I was recently on a school coach that crashed into a railway bridge in Saint Omer, France. The driver had misjudged by a mere 30 centimetres the relative heights of the bridge and the bus. Needless to say, after part of the roof had been sliced off, everyone then focused exclusively on the driver’s performance at this particular bridge, rather than on the 30 or so bridges beforehand that he had successfully taken us under since the departure from England earlier that day.

More fuss followed. Merely because the bridge had carved off the air conditioning unit and sent it spinning into the road, and because a shower of glass from one of the skylights had rained down on us all, it was immediately decided that we should abandon the coach and wait for another.

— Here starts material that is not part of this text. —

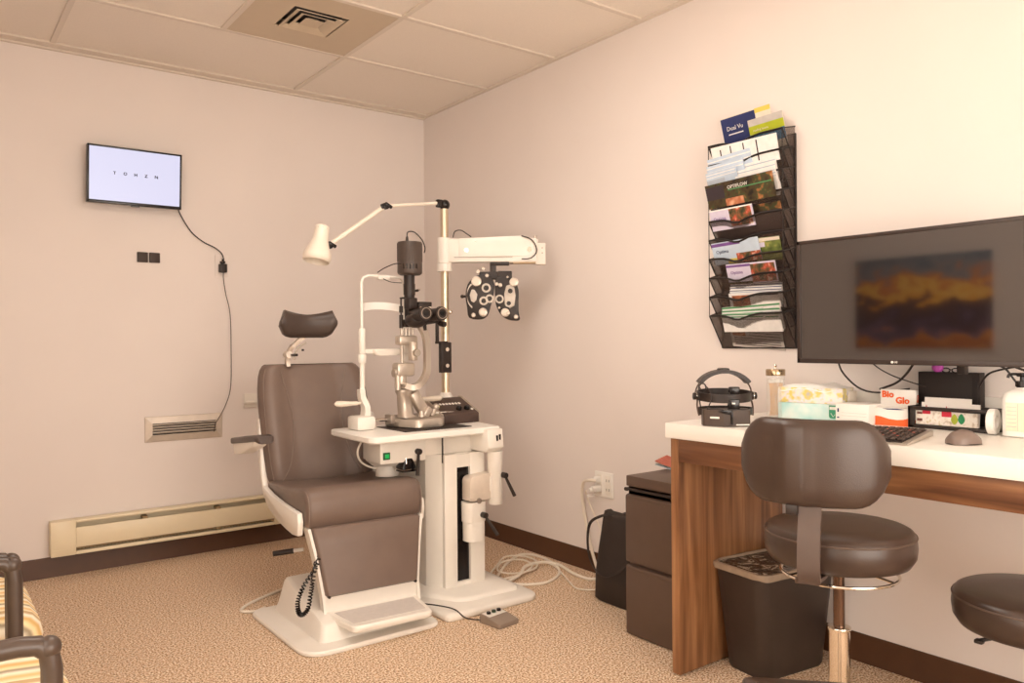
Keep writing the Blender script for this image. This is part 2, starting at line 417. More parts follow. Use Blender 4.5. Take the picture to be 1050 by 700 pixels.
# wall return grille
t = thing('wall_grille', (-1.51, 0, .69), 'white framed louvered air grille low on the wall above the heater', 'vent')
gx0, gx1, gz0, gz1 = -1.708, -1.309, .622, .755
b = MB(); fr = lambda i, y: [(gx0+i, y, gz0+i), (gx1-i, y, gz0+i), (gx1-i, y, gz1-i), (gx0+i, y, gz1-i)]
b.loft([fr(0, -.001), fr(0, -.006), fr(.004, -.009), fr(.036, -.020), fr(.036, -.001)], cap=False)
build(b, 'frame', mat('grille_aluminium', '#d9cdc0', .35, metal=.3), t, flat=True)
build(MB().box(gx0+.03, gx1-.03, -.003, -.001, gz0+.03, gz1-.03), 'duct', BLKP, t)
for k in range(4):
    z = gz0+.047+k*.0135
    l = MB(); l.obox(((gx0+gx1)/2, -.010, z), (gx1-gx0-.072, .014, .0035), Matrix.Rotation(math.radians(-30), 3, 'X'))
    build(l, 'louver', MATS['grille_aluminium'], t)

# wall screen (letter chart)
TX = math.radians(5)
t = thing('wall_screen', (-1.757, -.08, 1.99), 'small black flat screen showing a row of letters, high on the wall', 'screen')
xf = Matrix.Translation((-1.757, -.075, 1.989)) @ Matrix.Rotation(TX, 4, 'X')
SCRW = mat('lit_screen', '#101014', 0.25, emit='#e6e4ff', estr=0.66, var=0)
b = MB(xf); b.box(-.222, .222, -.012, .03, -.143, .143, .004); build(b, 'casing', BLKG, t)
b = MB(xf); b.box(-.213, .213, -.0128, -.0118, -.128, .134); build(b, 'display', SCRW, t)
b = MB(xf)
for a in ((-.222, .222, .134, .143), (-.222, .222, -.143, -.128), (-.222, -.213, -.143, .143), (.213, .222, -.143, .143)): b.box(a[0], a[1], -.018, -.011, a[2], a[3], .002)
b.box(-.02, .02, -.014, 0, -.149, -.143); build(b, 'bezel', BLKG, t)
INK = mat('black_ink', '#1c1c22', .6, var=0)
for k, ch in enumerate('TOHZN'):
    letters(ch, .022, tuple(xf @ Vector((-.098+.049*k, -.0132, .012))), (1, 0, 0), (0, math.sin(TX)*-1*0, 1), INK, 'letter', t, depth=.0003, bold=.0007)
b = MB(); b.box(-1.80, -1.71, -.05, -.001, 1.94, 2.04, .004); b.box(-1.775, -1.735, -.062, -.04, 1.96, 2.02, .003)
build(b, 'wall_bracket', BLKM, t)

# two dark blank plates
for k, x in enumerate((-1.711, -1.652)):
    b = MB(); b.box(x-.026, x+.026, -.012, -.001, 1.565, 1.618, .003)
    o = solo(b, 'switch_plate', mat('bronze_plate', '#3a2a22', .5), (x, 0, 1.59), ['left one of two square dark brown plates on the wall below the screen', 'right one of two square dark brown plates on the wall below the screen'][k], 'wall plate', 'dark square wall plates')
# upper outlet with black adaptor
t = thing('wall_outlet', (-1.305, 0, 1.57), 'white wall outlet plate behind the black adaptor, right of the screen', 'outlet')
b = MB(); b.box(-1.340, -1.268, -.006, -.0005, 1.508, 1.625, .002); build(b, 'cover_plate', WALL, t)
b = MB()
for z in (1.545, 1.590): b.box(-1.316, -1.292, -.008, -.005, z-.014, z+.014, .003)
build(b, 'socket', OFFW, t)
b = MB(); b.box(-1.325, -1.285, -.042, -.008, 1.528, 1.576, .005); b.box(-1.318, -1.292, -.035, -.01, 1.578, 1.592, .005); b.cyl((-1.305, -.03, 1.59), (-1.305, -.03, 1.602), .006)
solo(b, 'power_adaptor', BLKP, (-1.305, 0, 1.55), 'black plug adaptor in the outlet right of the wall screen', 'adaptor')
b = MB(); b.tube([(-1.545, -.05, 1.862), (-1.53, -.02, 1.84), (-1.50, -.012, 1.79), (-1.46, -.01, 1.735), (-1.40, -.01, 1.69), (-1.345, -.012, 1.665), (-1.31, -.018, 1.635), (-1.300, -.028, 1.60)], .0032, n=8, smooth=6)
solo(b, 'screen_power_cord', BLKP, (-1.42, 0, 1.7), 'short black cord from the wall screen down to the adaptor', 'cord')
b = MB(); b.tube([(-1.303, -.03, 1.528), (-1.300, -.02, 1.49), (-1.285, -.01, 1.41), (-1.262, -.008, 1.30), (-1.258, -.008, 1.1), (-1.262, -.008, .90), (-1.29, -.010, .80), (-1.335, -.024, .725), (-1.352, -.026, .70), (-1.360, -.024, .655)], .0021, n=8, smooth=6)
solo(b, 'thin_cord', mat('dark_grey_cord', '#4a3c34', .5), (-1.3, 0, 1.1), 'thin dark cord hanging from the adaptor down to the wall grille', 'cord')
# small white control box by the chair
t = thing('wall_switch', (-1.155, 0, .81), 'small white switch box on the wall behind the exam chair', 'switch')
b = MB(); b.box(-1.19, -1.118, -.012, -.0005, .775, .855, .003); b.box(-1.186, -1.115, -.03, -.012, .797, .812, .003)
build(b, 'switch_body', OFFW, t)
# ------------------------------------------------------------------ exam chair
CO = Vector((-1.180, -1.28, 0)); CXF = Matrix.Translation(CO) @ Matrix.Rotation(math.radians(-4), 4, 'Z')
ec = thing('exam_chair', (-1.2, -1.3, 0), 'taupe padded reclining exam chair on a white floor base with a footrest', 'exam chair')
# floor base
bb = MB()
out = lambda i, z: [(x, y, z) for x, y in roundpoly([(-1.555+i, -1.15-i), (-1.555+i, -1.765+i), (-.985-i, -1.765+i), (-.985-i, -1.15-i)], [.06, .10, .06, .06], 6)]
bb.loft([out(.004, 0), out(0, .004), out(0, .013), out(.005, .019)])
hump = lambda pts, r, z: [(x, y, z) for x, y in roundpoly(pts, r, 6)]
def wedge(i, j, k, r):
    return [(x, y, j + (k-j)*min(1, max(0, (y+1.66)/.42))) for x, y in roundpoly([(-1.468+i, -1.195-i*.6), (-1.468+i*.6, -1.692+i), (-1.03-i*.6, -1.692+i), (-1.03-i, -1.195-i*.6)], r, 6)]
bb.loft([wedge(0, .017, .017, .03), wedge(.012, .030, .050, .03), wedge(.034, .066, .138, .028), wedge(.042, .071, .150, .026), wedge(.056, .073, .153, .02)])
build(bb, 'floor_base', OFFW, ec, ang=28)
b = MB(); b.loft([[(x, y, z) for x, y in rrect(-1.22, -1.35, w, w, .04)] for z, w in ((.10, .10), (.30, .085), (.42, .10))]); build(b, 'lift_column', OFFW2, ec)
b = MB(CXF); b.box(-.19, .19, -.17, .22, .39, .44, .012); build(b, 'seat_frame', OFFW2, ec)
# seat cushion: profile lofted across x
def seat_ring(x, k):
    prof = [(.285, .475), (.29, .50), (.282, .522), (.22, .528), (.08, .534), (-.06, .545), (-.16, .558), (-.215, .557), (-.244, .542), (-.257, .51), (-.260, .46), (-.252, .412), (-.237, .403), (-.20, .41), (-.12, .42), (.05, .435), (.2, .452)]
    cy, cz = .0, .48
    dish = .012*(1-(x/.235)**2)
    return [(x, cy+(y-cy)*(1-k*.10), cz+(z-cz)*(1-k*.30) - (dish if z > .52 and y > -.15 else 0)) for y, z in prof]
rs = []
for i, (x, k) in enumerate([(-.252, 1.0), (-.250, .55), (-.242, .22), (-.228, .06), (-.19, 0), (-.12, 0), (-.06, 0), (0, 0), (.06, 0), (.12, 0), (.19, 0), (.228, .06), (.242, .22), (.250, .55), (.252, 1.0)]): rs.append(seat_ring(x, k))
b = MB(CXF); b.loft(rs); build(b, 'seat', LEATH, ec, ang=60)
for sx in (-1, 1):
    b = MB(CXF); b.tube([(sx*.243, y, z) for y, z in [(.25, .518), (.08, .524), (-.06, .536), (-.16, .549), (-.213, .548), (-.243, .532), (-.256, .50), (-.259, .45), (-.252, .415)]], .0026, n=6, smooth=4); build(b, 'seat_piping', PIPING, ec)
# backrest
Zs = [.495, .54, .62, .70, .78, .86, .93, .985, 1.015, 1.034, 1.040]
Ws = [.240, .255, .260, .262, .263, .262, .258, .250, .240, .225, .212]
Ts = [.05, .075, .088, .092, .092, .09, .085, .078, .068, .048, .016]
def yfront(z): return .245 + (z-.525)*.15
def back_ring(z, w, th):
    yf = yfront(z); front = []; back = []
    for i in range(17):
        sgn = -1 + i/8.0
        bol = max(0, min(1, (abs(sgn)-.50)/.22)); edge = max(0, (abs(sgn)-.80)/.20)
        y = yf + .014 - .026*bol + .04*edge**2.2 + (.092-th)*.3
        front.append((w*sgn, y, z))
    for i in range(9):
        sgn = 1 - i/4.0
        back.append((w*.97*sgn, yf + .02 + th*(1-.45*abs(sgn)**3), z))
    sh = .004 - .028*(z-.5)/.55
    return [(x+sh, y, zz) for x, y, zz in front + back]
b = MB(CXF); b.loft([back_ring(z, w, th) for z, w, th in zip(Zs, Ws, Ts)]); build(b, 'backrest', LEATH, ec, ang=60)
def on_back(s, z):
    w = 0
    for a in range(len(Zs)-1):
        if Zs[a] <= z <= Zs[a+1]:
            w = Ws[a] + (Ws[a+1]-Ws[a])*(z-Zs[a])/(Zs[a+1]-Zs[a]); th = Ts[a]+(Ts[a+1]-Ts[a])*(z-Zs[a])/(Zs[a+1]-Zs[a])
    bol = max(0, min(1, (abs(s)-.50)/.22)); edge = max(0, (abs(s)-.80)/.20)
    return (w*s + .004 - .028*(z-.5)/.55, yfront(z)+.014-.026*bol+.04*edge**2.2+(.092-th)*.3-.002, z)
b = MB(CXF)
for sg in (-1, 1):
    b.tube([on_back(sg*s, z) for s, z in [(.64, 1.01), (.58, .97), (.50, .90), (.45, .82), (.45, .74), (.50, .66), (.60, .58), (.80, .52)]], .0026, n=6, smooth=4)
    b.tube([on_back(sg*.93, z) for z in (1.02, .98, .9, .8, .7, .6, .52)], .0022, n=6, smooth=3)
build(b, 'backrest_piping', PIPING, ec)
b = MB(CXF); b.loft([[(x, y+z*.17-.02, z) for x, y in rrect(-.04, .265, w, .012, .01)] for z, w in ((.5, .19), (.75, .22), (.95, .19), (1.0, .15))]); build(b, 'back_shell', OFFW, ec)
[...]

Yet no one had been hurt and the coach still worked perfectly. Yes, the remainder of the roof had a quirky longboat shape to it now, and a small number of children would have been under no roof at all, but it was a sunny day and once the glass had been swept away we could easily have carried on in the same vehicle for the remaining day and a half of our trip.

Instead, all the predictably dreary talk was of getting it towed away to a garage, finding a new bus, and of the thousands of pounds it was going to cost the coach company in repairs. There was surely no need for any of this. Why not simply leave the bus in its new, rougher condition OK, maybe fix some kind of cheap waterproof sheet over the hole and simply carry on?

I was reminded of the prevailing, needless doom-and-gloom negativity when returning home to reports that one or two bits of Buckingham Palace have been falling off. I see no monarchical masonry crisis here. Surely the best thing our famously stoical Queen should do in such circumstances is to carry on as normal. It’s a big place. There’s plenty of masonry left.

Discerning people such as the Queen and I question whether there is any real point to all the constant drive to repair superficial damage. Let us all be more tolerant of the occasional leak in a school roof, of peeling paint, of the odd hole in the classroom skirting. They only become intolerable if we pampered Westerners choose to define and present them as such.

I liken this to the ridiculous intolerance people show when they get a small dent in their car. Why all the unnecessary upset? If all buyers and sellers could agree that small dents don’t matter, then they wouldn’t matter. We could collectively save millions of pounds every year simply by not having them repaired. The more we parents and teachers continue to show children such superficiality, the more we will perpetuate such over-pampered shallowness.

We were on our way to Ypres when we met the bridge, to visit the genuine disaster that was the First World War. Perhaps more than ever today, we need to give a clearer message about what matters and what doesn’t matter much.